Jah Rule(in blue cap) at work as some of the Nigerian youths look on. 
The Q & A session provided some understanding of some of the questions I had asked above. A hand to my left went up. She had this unblinking stare scowling through a mien framed by soft, delicate yet pensive features. Her query shot out with a fiery rapidity untamed by the weight of the logic it bore. It was obvious the question had driven her to a forlorn despair over which she had brooded mutely. Was it intelligent, useful and worthwhile to be patriotic, selfless, concerned about the common weal given the array of forces dead set against such virtues? In Nigeria she intoned, that meant certain death or something close. The sanest thing to do was to go with the flow: survival was the name of the game.  Her peers seemed to echo her sentiments. For teenagers to have such thoughts was both sobering and anguishing. I understood their rationalization but I was insistent that a few hard thinking, courageous, selfless human beings had bucked some of the most damning trends in human history. That was why I was a citizen of Ghana and they Nigerians: others had cut the path that we now tread.
Branding Ghana Bonwire style.
It was clear to me the deep distrust that some very young people had of those wielding power political or otherwise in Africa (a phenomenon expressing itself across the globe lately as well). There was deep dissatisfaction with the status quo but the vexing question was: how will change come? Out of the seminar room I engaged with other youths: my fellow compatriots.
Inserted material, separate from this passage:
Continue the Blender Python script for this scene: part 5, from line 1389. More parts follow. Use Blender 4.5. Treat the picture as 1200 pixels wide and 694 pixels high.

Four in all they had been drawn by business to the venue of the Leadership Seminar. They were all from Bonwire, the town in Asante land that had played its part in gifting the world the intricate, colourful, regal and almost imperious Kente. They assured me of their skill with the Kente looms which know-how they were leveraging in other creative directions: creating made to order pendants, bangles, key rings etc in record time. They all spoke good English. They had all left high school just recently. They were dissatisfied with our governments. One who had taken the moniker(his dream was about music stardom) Jah Rule called our governments Al Queeda. They expressed their pain: they felt alone however hard they tried to build their dreams in a country they called home; their motherland. Kwarteng said he will not bother with voting anymore. The politicos were making fools of them. I listened to them. I encouraged them. I ordered some of their work. And then I pondered. Is any one really listening to our young people beyond the hoary sleight of hand shenanigans of policy crafted to win votes rather than affect in a sustainable way the lives of bona fide citizens of this our Republic and more so the young?


1 comment:

  1. Lloyd,
    I'm proud to be lighting a candle at Ashesi with you, rather than cursing the darkness!